Copy every line of the listing exactly.

··· DATA SHOWN ···

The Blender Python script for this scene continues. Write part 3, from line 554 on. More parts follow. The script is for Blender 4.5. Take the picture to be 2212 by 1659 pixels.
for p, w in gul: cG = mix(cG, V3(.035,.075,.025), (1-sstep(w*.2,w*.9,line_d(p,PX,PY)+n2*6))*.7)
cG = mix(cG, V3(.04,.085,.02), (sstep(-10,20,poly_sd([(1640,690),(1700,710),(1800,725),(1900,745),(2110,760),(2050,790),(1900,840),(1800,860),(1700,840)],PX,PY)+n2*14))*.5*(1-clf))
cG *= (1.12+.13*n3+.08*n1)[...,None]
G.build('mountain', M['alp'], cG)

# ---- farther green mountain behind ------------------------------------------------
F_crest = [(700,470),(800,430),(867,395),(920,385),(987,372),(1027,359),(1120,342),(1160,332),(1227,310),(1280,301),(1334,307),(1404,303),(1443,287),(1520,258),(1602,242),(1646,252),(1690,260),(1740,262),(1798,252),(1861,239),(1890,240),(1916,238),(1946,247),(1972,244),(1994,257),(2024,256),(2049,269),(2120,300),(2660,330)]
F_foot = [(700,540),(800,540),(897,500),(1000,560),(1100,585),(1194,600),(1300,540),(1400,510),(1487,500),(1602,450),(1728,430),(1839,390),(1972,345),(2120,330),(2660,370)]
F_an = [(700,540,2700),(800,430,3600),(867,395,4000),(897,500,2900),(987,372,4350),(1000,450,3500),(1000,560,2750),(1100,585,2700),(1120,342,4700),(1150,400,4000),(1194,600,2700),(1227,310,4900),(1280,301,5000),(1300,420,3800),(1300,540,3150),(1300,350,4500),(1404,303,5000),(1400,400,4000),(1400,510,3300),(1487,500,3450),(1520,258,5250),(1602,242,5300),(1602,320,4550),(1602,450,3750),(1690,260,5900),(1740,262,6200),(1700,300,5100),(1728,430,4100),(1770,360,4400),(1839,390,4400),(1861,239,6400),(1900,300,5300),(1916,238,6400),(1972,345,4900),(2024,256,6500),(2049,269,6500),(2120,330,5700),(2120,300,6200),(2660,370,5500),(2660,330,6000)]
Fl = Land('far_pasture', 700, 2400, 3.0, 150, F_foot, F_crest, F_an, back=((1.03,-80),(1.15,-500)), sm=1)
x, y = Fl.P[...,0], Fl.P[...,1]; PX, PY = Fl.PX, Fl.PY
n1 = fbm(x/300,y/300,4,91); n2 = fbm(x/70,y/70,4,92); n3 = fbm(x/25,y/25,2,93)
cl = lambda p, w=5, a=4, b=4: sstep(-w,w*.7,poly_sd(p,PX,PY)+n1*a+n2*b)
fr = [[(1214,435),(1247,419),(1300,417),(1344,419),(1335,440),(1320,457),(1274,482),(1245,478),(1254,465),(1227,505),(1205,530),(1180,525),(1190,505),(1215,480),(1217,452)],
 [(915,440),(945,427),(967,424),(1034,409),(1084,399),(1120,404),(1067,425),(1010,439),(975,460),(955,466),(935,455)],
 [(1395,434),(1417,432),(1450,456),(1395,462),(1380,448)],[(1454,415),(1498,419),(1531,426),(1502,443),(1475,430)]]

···

ANSWER -
The Blender Python script for this scene continues. Write part 3, from line 554 on. More parts follow. The script is for Blender 4.5. Take the picture to be 2212 by 1659 pixels.
for p, w in gul: cG = mix(cG, V3(.035,.075,.025), (1-sstep(w*.2,w*.9,line_d(p,PX,PY)+n2*6))*.7)
cG = mix(cG, V3(.04,.085,.02), (sstep(-10,20,poly_sd([(1640,690),(1700,710),(1800,725),(1900,745),(2110,760),(2050,790),(1900,840),(1800,860),(1700,840)],PX,PY)+n2*14))*.5*(1-clf))
cG *= (1.12+.13*n3+.08*n1)[...,None]
G.build('mountain', M['alp'], cG)

# ---- farther green mountain behind ------------------------------------------------
F_crest = [(700,470),(800,430),(867,395),(920,385),(987,372),(1027,359),(1120,342),(1160,332),(1227,310),(1280,301),(1334,307),(1404,303),(1443,287),(1520,258),(1602,242),(1646,252),(1690,260),(1740,262),(1798,252),(1861,239),(1890,240),(1916,238),(1946,247),(1972,244),(1994,257),(2024,256),(2049,269),(2120,300),(2660,330)]
F_foot = [(700,540),(800,540),(897,500),(1000,560),(1100,585),(1194,600),(1300,540),(1400,510),(1487,500),(1602,450),(1728,430),(1839,390),(1972,345),(2120,330),(2660,370)]
F_an = [(700,540,2700),(800,430,3600),(867,395,4000),(897,500,2900),(987,372,4350),(1000,450,3500),(1000,560,2750),(1100,585,2700),(1120,342,4700),(1150,400,4000),(1194,600,2700),(1227,310,4900),(1280,301,5000),(1300,420,3800),(1300,540,3150),(1300,350,4500),(1404,303,5000),(1400,400,4000),(1400,510,3300),(1487,500,3450),(1520,258,5250),(1602,242,5300),(1602,320,4550),(1602,450,3750),(1690,260,5900),(1740,262,6200),(1700,300,5100),(1728,430,4100),(1770,360,4400),(1839,390,4400),(1861,239,6400),(1900,300,5300),(1916,238,6400),(1972,345,4900),(2024,256,6500),(2049,269,6500),(2120,330,5700),(2120,300,6200),(2660,370,5500),(2660,330,6000)]
Fl = Land('far_pasture', 700, 2400, 3.0, 150, F_foot, F_crest, F_an, back=((1.03,-80),(1.15,-500)), sm=1)
x, y = Fl.P[...,0], Fl.P[...,1]; PX, PY = Fl.PX, Fl.PY
n1 = fbm(x/300,y/300,4,91); n2 = fbm(x/70,y/70,4,92); n3 = fbm(x/25,y/25,2,93)
cl = lambda p, w=5, a=4, b=4: sstep(-w,w*.7,poly_sd(p,PX,PY)+n1*a+n2*b)
fr = [[(1214,435),(1247,419),(1300,417),(1344,419),(1335,440),(1320,457),(1274,482),(1245,478),(1254,465),(1227,505),(1205,530),(1180,525),(1190,505),(1215,480),(1217,452)],
 [(915,440),(945,427),(967,424),(1034,409),(1084,399),(1120,404),(1067,425),(1010,439),(975,460),(955,466),(935,455)],
 [(1395,434),(1417,432),(1450,456),(1395,462),(1380,448)],[(1454,415),(1498,419),(1531,426),(1502,443),(1475,430)]]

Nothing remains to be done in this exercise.